» Problem description
Leave out every picture, then transcribe the rest of the listing exactly.

» Dataset excerpt
>>>

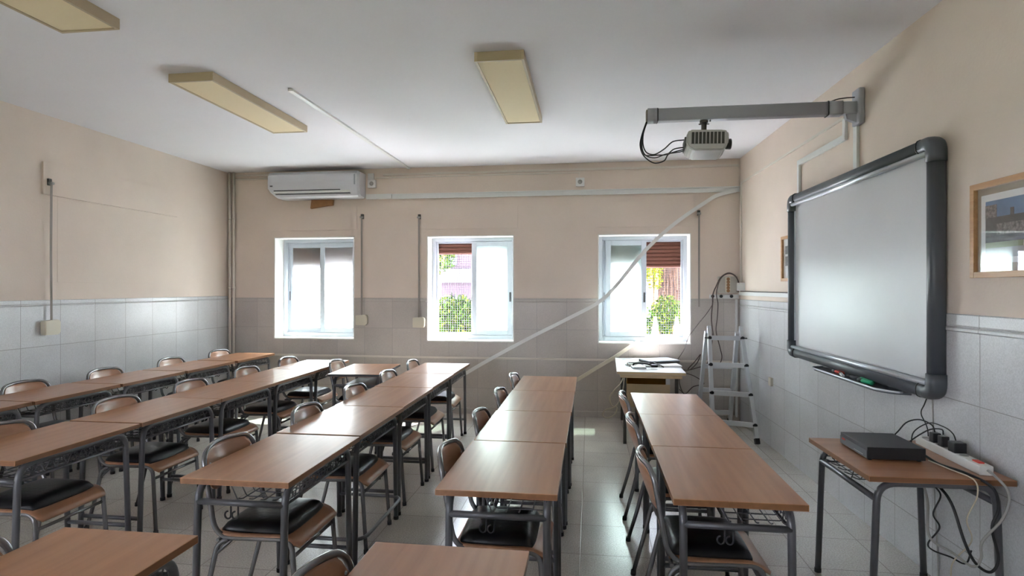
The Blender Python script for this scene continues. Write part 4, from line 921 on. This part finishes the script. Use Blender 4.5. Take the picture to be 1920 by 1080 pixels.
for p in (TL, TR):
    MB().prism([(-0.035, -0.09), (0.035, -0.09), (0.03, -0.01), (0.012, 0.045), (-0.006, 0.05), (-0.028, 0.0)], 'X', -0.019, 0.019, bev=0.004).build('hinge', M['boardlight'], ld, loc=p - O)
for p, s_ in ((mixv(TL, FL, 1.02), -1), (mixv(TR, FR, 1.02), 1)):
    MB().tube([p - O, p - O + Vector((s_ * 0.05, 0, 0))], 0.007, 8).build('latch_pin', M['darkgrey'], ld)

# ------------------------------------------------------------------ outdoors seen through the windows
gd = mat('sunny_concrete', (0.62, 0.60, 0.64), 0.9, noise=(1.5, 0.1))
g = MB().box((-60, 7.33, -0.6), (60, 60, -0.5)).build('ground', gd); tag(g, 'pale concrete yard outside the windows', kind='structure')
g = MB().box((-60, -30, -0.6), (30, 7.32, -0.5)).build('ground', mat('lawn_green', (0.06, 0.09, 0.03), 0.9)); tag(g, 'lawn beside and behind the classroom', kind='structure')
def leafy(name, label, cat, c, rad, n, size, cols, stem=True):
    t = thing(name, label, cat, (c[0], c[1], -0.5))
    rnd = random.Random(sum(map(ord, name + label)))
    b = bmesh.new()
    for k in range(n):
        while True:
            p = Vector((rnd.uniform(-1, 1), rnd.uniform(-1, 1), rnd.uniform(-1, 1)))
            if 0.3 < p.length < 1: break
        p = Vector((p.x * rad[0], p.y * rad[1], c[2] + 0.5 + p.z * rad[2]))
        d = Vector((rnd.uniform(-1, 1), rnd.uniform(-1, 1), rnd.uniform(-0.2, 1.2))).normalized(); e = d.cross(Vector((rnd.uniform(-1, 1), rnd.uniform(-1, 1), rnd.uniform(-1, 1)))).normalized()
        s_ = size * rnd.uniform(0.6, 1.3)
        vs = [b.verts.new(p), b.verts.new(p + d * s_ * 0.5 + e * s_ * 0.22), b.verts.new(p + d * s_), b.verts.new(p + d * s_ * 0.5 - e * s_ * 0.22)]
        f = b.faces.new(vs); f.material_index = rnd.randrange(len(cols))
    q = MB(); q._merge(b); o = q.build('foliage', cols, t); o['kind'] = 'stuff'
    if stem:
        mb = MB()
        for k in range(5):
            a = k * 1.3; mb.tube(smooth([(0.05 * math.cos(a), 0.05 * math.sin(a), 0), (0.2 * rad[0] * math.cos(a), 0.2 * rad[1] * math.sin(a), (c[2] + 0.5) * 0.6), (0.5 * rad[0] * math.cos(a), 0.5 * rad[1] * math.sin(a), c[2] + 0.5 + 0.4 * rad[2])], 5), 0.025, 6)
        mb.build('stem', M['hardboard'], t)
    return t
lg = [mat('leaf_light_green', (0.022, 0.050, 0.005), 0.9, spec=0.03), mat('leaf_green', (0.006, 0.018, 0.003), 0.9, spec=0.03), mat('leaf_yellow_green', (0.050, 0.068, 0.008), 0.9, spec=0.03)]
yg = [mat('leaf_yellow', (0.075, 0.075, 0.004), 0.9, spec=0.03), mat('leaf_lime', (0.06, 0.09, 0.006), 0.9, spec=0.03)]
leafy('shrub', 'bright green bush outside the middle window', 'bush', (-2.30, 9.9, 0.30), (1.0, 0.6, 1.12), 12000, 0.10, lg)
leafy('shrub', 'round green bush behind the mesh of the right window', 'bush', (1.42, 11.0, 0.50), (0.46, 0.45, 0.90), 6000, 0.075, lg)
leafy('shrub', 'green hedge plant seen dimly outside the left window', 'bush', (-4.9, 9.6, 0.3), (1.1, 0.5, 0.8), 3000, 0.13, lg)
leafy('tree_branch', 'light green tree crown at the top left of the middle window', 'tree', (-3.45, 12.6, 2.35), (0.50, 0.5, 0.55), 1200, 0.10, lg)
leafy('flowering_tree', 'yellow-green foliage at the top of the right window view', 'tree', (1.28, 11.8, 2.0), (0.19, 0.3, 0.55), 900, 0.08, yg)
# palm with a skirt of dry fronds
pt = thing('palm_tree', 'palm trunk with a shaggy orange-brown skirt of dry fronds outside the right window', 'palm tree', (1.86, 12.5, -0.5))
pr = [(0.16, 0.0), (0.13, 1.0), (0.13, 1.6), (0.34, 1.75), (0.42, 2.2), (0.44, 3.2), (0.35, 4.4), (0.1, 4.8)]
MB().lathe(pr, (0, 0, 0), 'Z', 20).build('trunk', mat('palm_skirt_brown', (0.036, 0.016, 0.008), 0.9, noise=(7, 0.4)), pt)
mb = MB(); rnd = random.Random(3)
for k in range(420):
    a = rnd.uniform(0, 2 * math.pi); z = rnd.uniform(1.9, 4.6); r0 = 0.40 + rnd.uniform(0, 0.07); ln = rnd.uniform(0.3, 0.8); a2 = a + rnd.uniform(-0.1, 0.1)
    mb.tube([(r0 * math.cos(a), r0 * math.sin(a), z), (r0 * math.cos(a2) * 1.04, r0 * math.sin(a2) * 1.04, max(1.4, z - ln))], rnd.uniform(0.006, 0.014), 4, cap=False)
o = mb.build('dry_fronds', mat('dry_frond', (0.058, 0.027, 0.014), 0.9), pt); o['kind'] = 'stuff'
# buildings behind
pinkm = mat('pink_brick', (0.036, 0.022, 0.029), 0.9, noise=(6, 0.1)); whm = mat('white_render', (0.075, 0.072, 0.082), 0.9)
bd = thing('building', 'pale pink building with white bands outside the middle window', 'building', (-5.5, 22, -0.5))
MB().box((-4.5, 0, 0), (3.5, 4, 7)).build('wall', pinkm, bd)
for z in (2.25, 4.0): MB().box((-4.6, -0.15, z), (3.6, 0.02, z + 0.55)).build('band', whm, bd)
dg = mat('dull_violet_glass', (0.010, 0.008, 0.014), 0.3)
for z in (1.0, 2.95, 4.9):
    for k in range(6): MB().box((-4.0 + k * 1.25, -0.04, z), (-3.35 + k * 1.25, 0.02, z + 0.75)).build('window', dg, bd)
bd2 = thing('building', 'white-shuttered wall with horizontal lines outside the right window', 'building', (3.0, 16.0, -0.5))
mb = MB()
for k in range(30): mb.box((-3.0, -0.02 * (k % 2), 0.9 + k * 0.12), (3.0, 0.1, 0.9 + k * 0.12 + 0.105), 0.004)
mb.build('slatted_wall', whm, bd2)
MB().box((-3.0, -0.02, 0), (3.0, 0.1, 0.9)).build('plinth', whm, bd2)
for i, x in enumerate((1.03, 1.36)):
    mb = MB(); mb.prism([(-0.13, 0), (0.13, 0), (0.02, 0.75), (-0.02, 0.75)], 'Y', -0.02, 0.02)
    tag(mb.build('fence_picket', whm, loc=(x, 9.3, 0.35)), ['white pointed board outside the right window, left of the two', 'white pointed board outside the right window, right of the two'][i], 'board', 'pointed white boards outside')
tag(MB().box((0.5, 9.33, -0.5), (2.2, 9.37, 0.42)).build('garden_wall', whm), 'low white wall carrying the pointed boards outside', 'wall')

<<<

» Solution to this problem
The Blender Python script for this scene continues. Write part 4, from line 921 on. This part finishes the script. Use Blender 4.5. Take the picture to be 1920 by 1080 pixels.
for p in (TL, TR):
    MB().prism([(-0.035, -0.09), (0.035, -0.09), (0.03, -0.01), (0.012, 0.045), (-0.006, 0.05), (-0.028, 0.0)], 'X', -0.019, 0.019, bev=0.004).build('hinge', M['boardlight'], ld, loc=p - O)
for p, s_ in ((mixv(TL, FL, 1.02), -1), (mixv(TR, FR, 1.02), 1)):
    MB().tube([p - O, p - O + Vector((s_ * 0.05, 0, 0))], 0.007, 8).build('latch_pin', M['darkgrey'], ld)

# ------------------------------------------------------------------ outdoors seen through the windows
gd = mat('sunny_concrete', (0.62, 0.60, 0.64), 0.9, noise=(1.5, 0.1))
g = MB().box((-60, 7.33, -0.6), (60, 60, -0.5)).build('ground', gd); tag(g, 'pale concrete yard outside the windows', kind='structure')
g = MB().box((-60, -30, -0.6), (30, 7.32, -0.5)).build('ground', mat('lawn_green', (0.06, 0.09, 0.03), 0.9)); tag(g, 'lawn beside and behind the classroom', kind='structure')
def leafy(name, label, cat, c, rad, n, size, cols, stem=True):
    t = thing(name, label, cat, (c[0], c[1], -0.5))
    rnd = random.Random(sum(map(ord, name + label)))
    b = bmesh.new()
    for k in range(n):
        while True:
            p = Vector((rnd.uniform(-1, 1), rnd.uniform(-1, 1), rnd.uniform(-1, 1)))
            if 0.3 < p.length < 1: break
        p = Vector((p.x * rad[0], p.y * rad[1], c[2] + 0.5 + p.z * rad[2]))
        d = Vector((rnd.uniform(-1, 1), rnd.uniform(-1, 1), rnd.uniform(-0.2, 1.2))).normalized(); e = d.cross(Vector((rnd.uniform(-1, 1), rnd.uniform(-1, 1), rnd.uniform(-1, 1)))).normalized()
        s_ = size * rnd.uniform(0.6, 1.3)
        vs = [b.verts.new(p), b.verts.new(p + d * s_ * 0.5 + e * s_ * 0.22), b.verts.new(p + d * s_), b.verts.new(p + d * s_ * 0.5 - e * s_ * 0.22)]
        f = b.faces.new(vs); f.material_index = rnd.randrange(len(cols))
    q = MB(); q._merge(b); o = q.build('foliage', cols, t); o['kind'] = 'stuff'
    if stem:
        mb = MB()
        for k in range(5):
            a = k * 1.3; mb.tube(smooth([(0.05 * math.cos(a), 0.05 * math.sin(a), 0), (0.2 * rad[0] * math.cos(a), 0.2 * rad[1] * math.sin(a), (c[2] + 0.5) * 0.6), (0.5 * rad[0] * math.cos(a), 0.5 * rad[1] * math.sin(a), c[2] + 0.5 + 0.4 * rad[2])], 5), 0.025, 6)
        mb.build('stem', M['hardboard'], t)
    return t
lg = [mat('leaf_light_green', (0.022, 0.050, 0.005), 0.9, spec=0.03), mat('leaf_green', (0.006, 0.018, 0.003), 0.9, spec=0.03), mat('leaf_yellow_green', (0.050, 0.068, 0.008), 0.9, spec=0.03)]
yg = [mat('leaf_yellow', (0.075, 0.075, 0.004), 0.9, spec=0.03), mat('leaf_lime', (0.06, 0.09, 0.006), 0.9, spec=0.03)]
leafy('shrub', 'bright green bush outside the middle window', 'bush', (-2.30, 9.9, 0.30), (1.0, 0.6, 1.12), 12000, 0.10, lg)
leafy('shrub', 'round green bush behind the mesh of the right window', 'bush', (1.42, 11.0, 0.50), (0.46, 0.45, 0.90), 6000, 0.075, lg)
leafy('shrub', 'green hedge plant seen dimly outside the left window', 'bush', (-4.9, 9.6, 0.3), (1.1, 0.5, 0.8), 3000, 0.13, lg)
leafy('tree_branch', 'light green tree crown at the top left of the middle window', 'tree', (-3.45, 12.6, 2.35), (0.50, 0.5, 0.55), 1200, 0.10, lg)
leafy('flowering_tree', 'yellow-green foliage at the top of the right window view', 'tree', (1.28, 11.8, 2.0), (0.19, 0.3, 0.55), 900, 0.08, yg)
# palm with a skirt of dry fronds
pt = thing('palm_tree', 'palm trunk with a shaggy orange-brown skirt of dry fronds outside the right window', 'palm tree', (1.86, 12.5, -0.5))
pr = [(0.16, 0.0), (0.13, 1.0), (0.13, 1.6), (0.34, 1.75), (0.42, 2.2), (0.44, 3.2), (0.35, 4.4), (0.1, 4.8)]
MB().lathe(pr, (0, 0, 0), 'Z', 20).build('trunk', mat('palm_skirt_brown', (0.036, 0.016, 0.008), 0.9, noise=(7, 0.4)), pt)
mb = MB(); rnd = random.Random(3)
for k in range(420):
    a = rnd.uniform(0, 2 * math.pi); z = rnd.uniform(1.9, 4.6); r0 = 0.40 + rnd.uniform(0, 0.07); ln = rnd.uniform(0.3, 0.8); a2 = a + rnd.uniform(-0.1, 0.1)
    mb.tube([(r0 * math.cos(a), r0 * math.sin(a), z), (r0 * math.cos(a2) * 1.04, r0 * math.sin(a2) * 1.04, max(1.4, z - ln))], rnd.uniform(0.006, 0.014), 4, cap=False)
o = mb.build('dry_fronds', mat('dry_frond', (0.058, 0.027, 0.014), 0.9), pt); o['kind'] = 'stuff'
# buildings behind
pinkm = mat('pink_brick', (0.036, 0.022, 0.029), 0.9, noise=(6, 0.1)); whm = mat('white_render', (0.075, 0.072, 0.082), 0.9)
bd = thing('building', 'pale pink building with white bands outside the middle window', 'building', (-5.5, 22, -0.5))
MB().box((-4.5, 0, 0), (3.5, 4, 7)).build('wall', pinkm, bd)
for z in (2.25, 4.0): MB().box((-4.6, -0.15, z), (3.6, 0.02, z + 0.55)).build('band', whm, bd)
dg = mat('dull_violet_glass', (0.010, 0.008, 0.014), 0.3)
for z in (1.0, 2.95, 4.9):
    for k in range(6): MB().box((-4.0 + k * 1.25, -0.04, z), (-3.35 + k * 1.25, 0.02, z + 0.75)).build('window', dg, bd)
bd2 = thing('building', 'white-shuttered wall with horizontal lines outside the right window', 'building', (3.0, 16.0, -0.5))
mb = MB()
for k in range(30): mb.box((-3.0, -0.02 * (k % 2), 0.9 + k * 0.12), (3.0, 0.1, 0.9 + k * 0.12 + 0.105), 0.004)
mb.build('slatted_wall', whm, bd2)
MB().box((-3.0, -0.02, 0), (3.0, 0.1, 0.9)).build('plinth', whm, bd2)
for i, x in enumerate((1.03, 1.36)):
    mb = MB(); mb.prism([(-0.13, 0), (0.13, 0), (0.02, 0.75), (-0.02, 0.75)], 'Y', -0.02, 0.02)
    tag(mb.build('fence_picket', whm, loc=(x, 9.3, 0.35)), ['white pointed board outside the right window, left of the two', 'white pointed board outside the right window, right of the two'][i], 'board', 'pointed white boards outside')
tag(MB().box((0.5, 9.33, -0.5), (2.2, 9.37, 0.42)).build('garden_wall', whm), 'low white wall carrying the pointed boards outside', 'wall')